Sen. Charles E. Schumer, New York Democrat, said earlier that he doesn't buy such assurances and warned that if Mr. Bush "vetoes intelligence authorization, he will be voting in favor of waterboarding."

But Mr. Hayden counters in his memo that if the bill becomes law it "would confine CIA interrogators to only those techniques authorized by the Army Field Manual. This manual, crafted in response to the abuses at Abu Ghraib [prison in Iraq], was designed for a different population of detainees, a different group of interrogators, and for different intelligence needs than in the CIA program.

"The manual meets the needs of the American military and is sufficient for their purposes but no one can claim that it exhausts the universe of lawful techniques available to the Republic to defend itself — techniques not useful or not suited to the Army's circumstances but fully consistent with the Geneva Convention and with current U.S. law.

"These are the techniques in the CIA interrogation program. Although they remain classified (as were some techniques in previous editions of the Army Field Manual), they have been fully briefed to the intelligence oversight committees and their lawfulness confirmed by the Department of Justice," he says.

Choosing icons

Word of William F. Buckley Jr.'s death this week brought back memories for Inside the Beltway reader Peter Wingate of Winchester, Va., who recalls that in 1984 he was fortunate to witness a debate between the conservative leader and economist John Kenneth Galbraith at Texas A&M University.

"Since I majored in economics, it was a thrill for me to be in the audience," Mr. Wingate notes. "Although Galbraith had had such a significant impact on economics textbooks, I found myself intuitively gravitating towards Buckley's way of thinking.

"Imagine my surprise when, six years later, I was working at the U.S. Chamber of Commerce in Washington and I saw through the chamber's television studio window Mother Teresa being interviewed by Buckley," he continues. "As a Roman Catholic, it was heartwarming for me to watch Mother Teresa quietly pray the rosary with the small audience. ...

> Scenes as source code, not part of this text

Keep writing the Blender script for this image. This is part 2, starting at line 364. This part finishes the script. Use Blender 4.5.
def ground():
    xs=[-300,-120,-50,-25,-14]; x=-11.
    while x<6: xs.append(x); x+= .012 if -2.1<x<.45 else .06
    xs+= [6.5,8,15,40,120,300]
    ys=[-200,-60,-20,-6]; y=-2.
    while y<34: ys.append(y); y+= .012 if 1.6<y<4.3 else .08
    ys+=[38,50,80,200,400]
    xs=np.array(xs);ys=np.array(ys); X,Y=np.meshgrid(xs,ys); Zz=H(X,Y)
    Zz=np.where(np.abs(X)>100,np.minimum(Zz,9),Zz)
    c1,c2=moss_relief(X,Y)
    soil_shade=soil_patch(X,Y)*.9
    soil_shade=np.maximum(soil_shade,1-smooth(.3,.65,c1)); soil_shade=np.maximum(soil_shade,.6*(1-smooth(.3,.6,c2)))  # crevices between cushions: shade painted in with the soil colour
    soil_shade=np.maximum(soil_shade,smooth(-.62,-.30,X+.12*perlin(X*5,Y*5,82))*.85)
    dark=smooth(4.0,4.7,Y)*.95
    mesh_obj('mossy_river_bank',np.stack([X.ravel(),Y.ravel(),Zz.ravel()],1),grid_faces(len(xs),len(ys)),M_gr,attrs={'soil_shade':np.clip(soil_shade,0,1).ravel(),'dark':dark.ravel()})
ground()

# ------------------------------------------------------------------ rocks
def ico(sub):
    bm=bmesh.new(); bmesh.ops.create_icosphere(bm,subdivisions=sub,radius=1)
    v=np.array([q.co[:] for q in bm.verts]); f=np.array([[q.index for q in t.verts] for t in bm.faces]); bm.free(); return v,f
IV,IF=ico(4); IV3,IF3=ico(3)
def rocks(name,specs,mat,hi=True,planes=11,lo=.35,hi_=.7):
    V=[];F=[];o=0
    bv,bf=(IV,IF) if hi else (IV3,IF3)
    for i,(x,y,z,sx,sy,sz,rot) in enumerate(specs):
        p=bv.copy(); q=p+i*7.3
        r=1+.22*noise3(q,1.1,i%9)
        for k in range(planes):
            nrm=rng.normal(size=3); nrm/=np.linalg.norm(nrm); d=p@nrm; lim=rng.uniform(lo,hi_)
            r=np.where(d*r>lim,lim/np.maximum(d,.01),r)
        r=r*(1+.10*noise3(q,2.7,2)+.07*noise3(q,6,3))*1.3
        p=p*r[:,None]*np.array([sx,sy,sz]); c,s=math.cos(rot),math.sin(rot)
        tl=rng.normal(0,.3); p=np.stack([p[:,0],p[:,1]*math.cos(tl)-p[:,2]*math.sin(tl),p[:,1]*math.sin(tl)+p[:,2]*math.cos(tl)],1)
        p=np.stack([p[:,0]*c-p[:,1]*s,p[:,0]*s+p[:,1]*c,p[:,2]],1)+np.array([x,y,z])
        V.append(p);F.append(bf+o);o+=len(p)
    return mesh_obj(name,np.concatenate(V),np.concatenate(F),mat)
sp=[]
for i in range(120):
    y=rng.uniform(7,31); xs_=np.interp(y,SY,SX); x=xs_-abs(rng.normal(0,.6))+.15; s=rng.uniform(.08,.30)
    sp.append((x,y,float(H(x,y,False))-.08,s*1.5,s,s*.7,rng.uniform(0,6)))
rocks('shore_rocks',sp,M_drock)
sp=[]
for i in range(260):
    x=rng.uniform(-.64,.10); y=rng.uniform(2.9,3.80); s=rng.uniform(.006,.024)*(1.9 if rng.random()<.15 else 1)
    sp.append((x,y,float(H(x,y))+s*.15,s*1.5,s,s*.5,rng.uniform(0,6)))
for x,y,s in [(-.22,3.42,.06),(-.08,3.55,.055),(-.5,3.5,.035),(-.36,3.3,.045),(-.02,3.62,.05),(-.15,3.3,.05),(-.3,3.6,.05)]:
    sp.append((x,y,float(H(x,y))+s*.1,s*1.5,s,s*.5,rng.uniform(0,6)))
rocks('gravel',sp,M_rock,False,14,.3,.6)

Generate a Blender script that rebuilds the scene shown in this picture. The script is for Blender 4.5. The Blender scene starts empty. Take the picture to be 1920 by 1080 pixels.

"After Buckley had finished his interviews and was leaving, I stood in his way and introduced myself, told him he was an important influence on me in school, and that I was at his debate with Galbraith," he says. "He spent quite some time visiting with me in that hallway, telling me about that night and how he remembered it because Ambassador Galbraith had to leave from there for the funeral of Indian Prime Minister Indira Gandhi.

"I told my mother that I was embarrassed to admit that I was more excited that day to meet Buckley than I was to see Mother Teresa. It didn't occur to me to seek out Mother Teresa and introduce myself. ... Of course, I now regret missing that chance."